Thursday, September 19, 2013

Great Revelations, A Necessity?

   What happens when I seem to do all the right things to insure hearing from God and there are no great revelations in the offing? Does it mean that all my time is wasted and that I should have just stayed in bed? Should I expect insights into eternal things as a given and be disappointed when they don't appear?

   Do I cry out with the psalmist as he begs in Psalm 71:

"Do not cast me off in the time of old age;
Do not forsake me when my strength fails."
   or further on in the same passage:

"And even when I am old and gray, O God, do not forsake me

   I get up early, I read my designated passages, I walk and enjoy the quiet of the early morning, and then I come back in ready to be wowed by some great insight that I can take in and then communicate to any who might read what I write today.

   But then nothing great comes. Could it be that there is sin in my life that blocks this transmission? I definitely do sin, and that can be a hinderance surely. So I think and reflect on my life and confess what I see, but still nothing jumps out at me from anything that I read and reread.

   The question may not be in what I am looking for, but in what I am overlooking in the process.

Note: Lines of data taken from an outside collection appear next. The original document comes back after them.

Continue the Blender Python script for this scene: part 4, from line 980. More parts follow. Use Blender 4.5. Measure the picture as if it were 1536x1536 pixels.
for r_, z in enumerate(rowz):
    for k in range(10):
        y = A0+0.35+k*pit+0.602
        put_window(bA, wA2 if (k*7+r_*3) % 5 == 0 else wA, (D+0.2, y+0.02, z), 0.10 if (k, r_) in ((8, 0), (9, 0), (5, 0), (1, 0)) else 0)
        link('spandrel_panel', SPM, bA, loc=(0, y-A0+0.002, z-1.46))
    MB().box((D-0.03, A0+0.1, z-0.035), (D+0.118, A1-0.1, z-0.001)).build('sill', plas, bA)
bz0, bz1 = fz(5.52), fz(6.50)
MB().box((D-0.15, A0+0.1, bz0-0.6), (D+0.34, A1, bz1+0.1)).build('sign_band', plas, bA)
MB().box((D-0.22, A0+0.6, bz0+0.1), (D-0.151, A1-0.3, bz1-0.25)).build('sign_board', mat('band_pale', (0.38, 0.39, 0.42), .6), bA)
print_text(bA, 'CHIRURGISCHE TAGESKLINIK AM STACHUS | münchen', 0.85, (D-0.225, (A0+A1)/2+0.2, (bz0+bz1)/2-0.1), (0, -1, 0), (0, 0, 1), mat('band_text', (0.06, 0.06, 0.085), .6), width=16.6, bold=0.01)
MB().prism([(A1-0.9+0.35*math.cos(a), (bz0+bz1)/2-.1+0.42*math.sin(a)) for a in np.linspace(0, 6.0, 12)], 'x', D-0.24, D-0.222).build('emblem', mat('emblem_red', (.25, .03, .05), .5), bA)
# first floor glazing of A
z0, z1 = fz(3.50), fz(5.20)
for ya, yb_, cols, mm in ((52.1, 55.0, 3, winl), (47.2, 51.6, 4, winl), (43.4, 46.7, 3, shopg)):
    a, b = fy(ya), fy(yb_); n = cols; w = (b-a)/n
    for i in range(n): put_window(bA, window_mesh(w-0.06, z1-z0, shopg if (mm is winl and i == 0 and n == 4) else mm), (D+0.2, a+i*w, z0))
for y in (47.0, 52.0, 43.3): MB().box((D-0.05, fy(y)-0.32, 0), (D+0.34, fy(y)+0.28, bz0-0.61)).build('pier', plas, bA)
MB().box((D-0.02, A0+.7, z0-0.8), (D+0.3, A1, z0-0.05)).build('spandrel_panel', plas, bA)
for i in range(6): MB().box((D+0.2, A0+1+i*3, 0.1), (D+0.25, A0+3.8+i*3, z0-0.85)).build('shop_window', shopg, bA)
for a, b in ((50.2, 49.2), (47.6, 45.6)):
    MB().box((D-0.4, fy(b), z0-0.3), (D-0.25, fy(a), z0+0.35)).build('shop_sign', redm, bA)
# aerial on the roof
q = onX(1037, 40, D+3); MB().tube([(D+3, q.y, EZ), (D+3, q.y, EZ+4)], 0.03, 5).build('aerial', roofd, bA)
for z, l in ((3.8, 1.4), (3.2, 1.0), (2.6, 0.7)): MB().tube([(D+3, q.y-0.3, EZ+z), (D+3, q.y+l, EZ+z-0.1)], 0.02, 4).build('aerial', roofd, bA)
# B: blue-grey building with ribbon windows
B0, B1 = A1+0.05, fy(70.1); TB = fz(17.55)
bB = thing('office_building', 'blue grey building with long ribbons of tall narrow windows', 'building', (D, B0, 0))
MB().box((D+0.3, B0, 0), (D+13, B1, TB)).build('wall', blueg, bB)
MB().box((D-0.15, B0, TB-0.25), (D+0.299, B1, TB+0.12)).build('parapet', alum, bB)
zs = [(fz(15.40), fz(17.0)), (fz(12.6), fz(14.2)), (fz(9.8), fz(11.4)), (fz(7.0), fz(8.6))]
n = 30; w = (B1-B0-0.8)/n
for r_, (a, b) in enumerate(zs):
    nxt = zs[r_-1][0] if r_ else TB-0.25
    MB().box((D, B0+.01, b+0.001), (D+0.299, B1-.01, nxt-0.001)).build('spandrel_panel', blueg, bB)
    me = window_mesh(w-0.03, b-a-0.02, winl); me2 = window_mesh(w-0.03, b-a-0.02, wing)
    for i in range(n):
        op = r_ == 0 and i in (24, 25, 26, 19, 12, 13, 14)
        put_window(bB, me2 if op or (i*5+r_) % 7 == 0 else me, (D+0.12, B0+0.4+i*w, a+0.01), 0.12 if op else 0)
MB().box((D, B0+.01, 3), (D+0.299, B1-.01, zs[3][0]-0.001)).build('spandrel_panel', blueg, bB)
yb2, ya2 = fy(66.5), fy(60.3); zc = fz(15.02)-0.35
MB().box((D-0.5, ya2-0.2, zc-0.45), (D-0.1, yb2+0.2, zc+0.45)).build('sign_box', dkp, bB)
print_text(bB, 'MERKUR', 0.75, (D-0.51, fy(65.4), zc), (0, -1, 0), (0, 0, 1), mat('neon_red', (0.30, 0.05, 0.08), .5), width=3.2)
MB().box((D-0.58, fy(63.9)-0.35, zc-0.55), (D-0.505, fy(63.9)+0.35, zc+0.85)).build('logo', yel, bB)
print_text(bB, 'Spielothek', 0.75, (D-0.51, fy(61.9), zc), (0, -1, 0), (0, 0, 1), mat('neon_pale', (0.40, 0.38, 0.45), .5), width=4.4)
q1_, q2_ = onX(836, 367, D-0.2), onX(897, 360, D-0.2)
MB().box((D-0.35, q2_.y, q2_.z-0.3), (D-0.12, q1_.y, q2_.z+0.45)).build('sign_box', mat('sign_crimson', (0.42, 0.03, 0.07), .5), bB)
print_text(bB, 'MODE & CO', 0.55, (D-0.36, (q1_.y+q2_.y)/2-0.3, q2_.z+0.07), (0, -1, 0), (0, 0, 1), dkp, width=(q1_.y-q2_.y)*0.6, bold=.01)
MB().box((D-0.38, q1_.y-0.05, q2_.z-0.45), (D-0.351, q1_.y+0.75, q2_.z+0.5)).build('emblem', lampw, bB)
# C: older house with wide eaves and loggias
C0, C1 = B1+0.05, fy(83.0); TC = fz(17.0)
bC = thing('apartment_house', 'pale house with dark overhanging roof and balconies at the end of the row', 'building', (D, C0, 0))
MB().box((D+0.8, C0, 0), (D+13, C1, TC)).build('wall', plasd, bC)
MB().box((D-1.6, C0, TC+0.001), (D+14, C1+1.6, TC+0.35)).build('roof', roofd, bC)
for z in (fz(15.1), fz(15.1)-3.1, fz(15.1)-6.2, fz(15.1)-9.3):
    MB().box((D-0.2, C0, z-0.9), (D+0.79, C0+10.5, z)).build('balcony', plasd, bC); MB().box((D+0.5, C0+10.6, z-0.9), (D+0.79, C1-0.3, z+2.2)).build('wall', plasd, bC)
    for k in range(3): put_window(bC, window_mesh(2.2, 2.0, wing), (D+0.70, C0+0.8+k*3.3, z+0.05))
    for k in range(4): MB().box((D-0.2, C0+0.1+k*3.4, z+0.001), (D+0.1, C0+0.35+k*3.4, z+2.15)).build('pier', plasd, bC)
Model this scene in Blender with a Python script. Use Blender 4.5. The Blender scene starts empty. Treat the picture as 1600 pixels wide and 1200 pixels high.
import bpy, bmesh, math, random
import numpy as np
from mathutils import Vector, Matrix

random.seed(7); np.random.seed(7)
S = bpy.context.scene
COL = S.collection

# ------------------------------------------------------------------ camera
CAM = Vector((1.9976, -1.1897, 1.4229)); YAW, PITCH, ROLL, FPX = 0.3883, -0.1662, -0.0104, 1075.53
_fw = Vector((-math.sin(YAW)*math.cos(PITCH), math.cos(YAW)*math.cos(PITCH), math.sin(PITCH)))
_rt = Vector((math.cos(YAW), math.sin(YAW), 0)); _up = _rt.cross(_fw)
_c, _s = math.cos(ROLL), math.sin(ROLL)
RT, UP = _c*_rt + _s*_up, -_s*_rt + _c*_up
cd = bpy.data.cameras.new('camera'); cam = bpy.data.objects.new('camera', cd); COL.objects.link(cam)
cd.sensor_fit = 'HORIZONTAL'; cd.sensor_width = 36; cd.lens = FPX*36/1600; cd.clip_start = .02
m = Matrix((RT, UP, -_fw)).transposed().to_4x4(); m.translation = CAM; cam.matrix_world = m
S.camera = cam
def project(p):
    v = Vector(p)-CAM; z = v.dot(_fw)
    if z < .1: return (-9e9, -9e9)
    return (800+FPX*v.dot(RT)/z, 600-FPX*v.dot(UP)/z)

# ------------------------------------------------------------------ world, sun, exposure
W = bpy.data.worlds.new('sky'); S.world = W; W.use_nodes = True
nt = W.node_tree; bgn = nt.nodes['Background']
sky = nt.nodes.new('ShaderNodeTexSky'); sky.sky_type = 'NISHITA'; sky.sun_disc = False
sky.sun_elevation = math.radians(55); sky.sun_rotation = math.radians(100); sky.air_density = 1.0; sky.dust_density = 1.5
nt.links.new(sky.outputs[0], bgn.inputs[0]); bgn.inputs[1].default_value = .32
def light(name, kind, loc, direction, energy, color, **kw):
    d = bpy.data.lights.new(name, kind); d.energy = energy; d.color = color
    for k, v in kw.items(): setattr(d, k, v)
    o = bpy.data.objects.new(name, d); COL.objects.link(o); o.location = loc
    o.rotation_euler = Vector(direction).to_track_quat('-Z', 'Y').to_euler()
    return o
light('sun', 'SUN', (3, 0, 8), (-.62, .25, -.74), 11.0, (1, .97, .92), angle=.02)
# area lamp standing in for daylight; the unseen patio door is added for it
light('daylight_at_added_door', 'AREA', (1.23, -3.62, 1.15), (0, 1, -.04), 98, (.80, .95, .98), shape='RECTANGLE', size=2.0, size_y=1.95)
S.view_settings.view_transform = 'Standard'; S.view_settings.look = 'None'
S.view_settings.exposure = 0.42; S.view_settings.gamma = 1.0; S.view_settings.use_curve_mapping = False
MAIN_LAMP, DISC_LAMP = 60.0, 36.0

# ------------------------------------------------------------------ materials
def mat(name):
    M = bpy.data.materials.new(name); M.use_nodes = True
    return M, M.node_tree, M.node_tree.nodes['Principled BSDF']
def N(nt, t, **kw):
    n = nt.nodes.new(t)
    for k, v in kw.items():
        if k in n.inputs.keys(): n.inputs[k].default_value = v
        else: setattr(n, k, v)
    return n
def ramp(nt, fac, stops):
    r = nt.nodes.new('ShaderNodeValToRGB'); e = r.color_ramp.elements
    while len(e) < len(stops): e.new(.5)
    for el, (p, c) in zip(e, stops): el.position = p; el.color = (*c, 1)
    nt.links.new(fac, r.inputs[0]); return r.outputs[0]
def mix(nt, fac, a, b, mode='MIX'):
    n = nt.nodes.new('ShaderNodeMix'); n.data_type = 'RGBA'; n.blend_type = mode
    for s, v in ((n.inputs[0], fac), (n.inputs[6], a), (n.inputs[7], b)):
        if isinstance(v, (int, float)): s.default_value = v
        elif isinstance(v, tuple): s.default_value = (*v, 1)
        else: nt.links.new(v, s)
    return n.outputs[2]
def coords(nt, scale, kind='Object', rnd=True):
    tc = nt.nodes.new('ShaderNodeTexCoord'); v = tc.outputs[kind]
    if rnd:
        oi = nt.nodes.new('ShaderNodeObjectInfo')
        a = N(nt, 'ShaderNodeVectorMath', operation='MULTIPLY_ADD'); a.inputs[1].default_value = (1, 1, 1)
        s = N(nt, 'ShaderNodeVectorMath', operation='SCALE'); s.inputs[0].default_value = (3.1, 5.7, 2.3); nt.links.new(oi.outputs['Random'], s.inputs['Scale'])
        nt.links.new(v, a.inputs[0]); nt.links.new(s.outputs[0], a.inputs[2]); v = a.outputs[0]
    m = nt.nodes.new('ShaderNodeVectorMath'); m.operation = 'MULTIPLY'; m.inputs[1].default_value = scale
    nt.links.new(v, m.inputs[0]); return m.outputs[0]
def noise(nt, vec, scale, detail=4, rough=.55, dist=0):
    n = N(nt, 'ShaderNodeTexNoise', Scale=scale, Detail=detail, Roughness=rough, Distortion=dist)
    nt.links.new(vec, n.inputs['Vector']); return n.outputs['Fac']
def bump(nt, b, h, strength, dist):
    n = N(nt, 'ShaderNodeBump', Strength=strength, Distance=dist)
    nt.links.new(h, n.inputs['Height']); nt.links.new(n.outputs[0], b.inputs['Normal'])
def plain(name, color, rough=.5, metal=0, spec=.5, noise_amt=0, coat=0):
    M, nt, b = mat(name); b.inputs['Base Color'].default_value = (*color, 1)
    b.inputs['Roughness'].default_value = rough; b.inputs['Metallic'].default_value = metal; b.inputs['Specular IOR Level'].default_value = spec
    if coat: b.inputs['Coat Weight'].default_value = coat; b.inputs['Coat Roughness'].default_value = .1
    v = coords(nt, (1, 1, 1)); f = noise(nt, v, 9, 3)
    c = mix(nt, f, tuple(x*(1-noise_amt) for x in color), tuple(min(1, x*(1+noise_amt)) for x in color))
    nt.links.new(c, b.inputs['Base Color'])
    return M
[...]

Is it a question of what I can get from God each time I sit down, or is it what God wants to give me in any of these times?

   Perhaps that is the Great Revelation that is there for me right now.

   Perhaps it is not the mountaintop "aha" moments that define my life, but the living out of the things that He has already made known. Life is lived out in those valleys between the mountains.

   Let me celebrate those times and walk in obedience to them.